**Stated task**
What follows is a listing; give it again exactly, in its entirety.

** Begin Given data **

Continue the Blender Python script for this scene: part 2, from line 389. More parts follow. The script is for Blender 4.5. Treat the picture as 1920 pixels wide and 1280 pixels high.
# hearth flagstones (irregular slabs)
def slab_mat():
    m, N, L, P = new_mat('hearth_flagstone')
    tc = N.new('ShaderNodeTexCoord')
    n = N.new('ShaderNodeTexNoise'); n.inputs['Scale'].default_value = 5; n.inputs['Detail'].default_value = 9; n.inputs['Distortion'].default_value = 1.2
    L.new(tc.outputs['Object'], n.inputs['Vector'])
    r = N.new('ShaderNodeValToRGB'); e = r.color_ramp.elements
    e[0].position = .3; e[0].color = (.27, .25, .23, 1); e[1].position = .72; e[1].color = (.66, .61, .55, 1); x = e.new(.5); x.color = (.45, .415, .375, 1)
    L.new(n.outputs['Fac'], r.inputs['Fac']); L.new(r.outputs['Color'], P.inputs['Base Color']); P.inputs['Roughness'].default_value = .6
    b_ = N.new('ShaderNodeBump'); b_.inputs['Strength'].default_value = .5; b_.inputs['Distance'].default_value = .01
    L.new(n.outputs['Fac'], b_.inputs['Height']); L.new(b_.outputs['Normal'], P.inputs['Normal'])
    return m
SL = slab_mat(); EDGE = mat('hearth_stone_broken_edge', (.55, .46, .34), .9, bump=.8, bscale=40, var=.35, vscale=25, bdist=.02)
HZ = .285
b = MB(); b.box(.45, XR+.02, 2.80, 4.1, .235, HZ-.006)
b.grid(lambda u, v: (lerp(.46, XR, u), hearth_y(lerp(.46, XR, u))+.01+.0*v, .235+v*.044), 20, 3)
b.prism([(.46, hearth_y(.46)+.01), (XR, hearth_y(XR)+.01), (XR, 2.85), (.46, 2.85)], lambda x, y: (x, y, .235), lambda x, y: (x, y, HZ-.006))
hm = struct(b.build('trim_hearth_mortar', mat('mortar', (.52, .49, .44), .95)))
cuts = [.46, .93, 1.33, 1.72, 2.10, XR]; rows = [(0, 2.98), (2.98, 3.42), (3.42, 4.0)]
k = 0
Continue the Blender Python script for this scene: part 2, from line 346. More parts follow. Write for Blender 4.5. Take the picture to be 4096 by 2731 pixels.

** End Given data **

**Task solution**
Continue the Blender Python script for this scene: part 2, from line 389. More parts follow. The script is for Blender 4.5. Treat the picture as 1920 pixels wide and 1280 pixels high.
# hearth flagstones (irregular slabs)
def slab_mat():
    m, N, L, P = new_mat('hearth_flagstone')
    tc = N.new('ShaderNodeTexCoord')
    n = N.new('ShaderNodeTexNoise'); n.inputs['Scale'].default_value = 5; n.inputs['Detail'].default_value = 9; n.inputs['Distortion'].default_value = 1.2
    L.new(tc.outputs['Object'], n.inputs['Vector'])
    r = N.new('ShaderNodeValToRGB'); e = r.color_ramp.elements
    e[0].position = .3; e[0].color = (.27, .25, .23, 1); e[1].position = .72; e[1].color = (.66, .61, .55, 1); x = e.new(.5); x.color = (.45, .415, .375, 1)
    L.new(n.outputs['Fac'], r.inputs['Fac']); L.new(r.outputs['Color'], P.inputs['Base Color']); P.inputs['Roughness'].default_value = .6
    b_ = N.new('ShaderNodeBump'); b_.inputs['Strength'].default_value = .5; b_.inputs['Distance'].default_value = .01
    L.new(n.outputs['Fac'], b_.inputs['Height']); L.new(b_.outputs['Normal'], P.inputs['Normal'])
    return m
SL = slab_mat(); EDGE = mat('hearth_stone_broken_edge', (.55, .46, .34), .9, bump=.8, bscale=40, var=.35, vscale=25, bdist=.02)
HZ = .285
b = MB(); b.box(.45, XR+.02, 2.80, 4.1, .235, HZ-.006)
b.grid(lambda u, v: (lerp(.46, XR, u), hearth_y(lerp(.46, XR, u))+.01+.0*v, .235+v*.044), 20, 3)
b.prism([(.46, hearth_y(.46)+.01), (XR, hearth_y(XR)+.01), (XR, 2.85), (.46, 2.85)], lambda x, y: (x, y, .235), lambda x, y: (x, y, HZ-.006))
hm = struct(b.build('trim_hearth_mortar', mat('mortar', (.52, .49, .44), .95)))
cuts = [.46, .93, 1.33, 1.72, 2.10, XR]; rows = [(0, 2.98), (2.98, 3.42), (3.42, 4.0)]
k = 0
Continue the Blender Python script for this scene: part 2, from line 346. More parts follow. Write for Blender 4.5. Take the picture to be 4096 by 2731 pixels.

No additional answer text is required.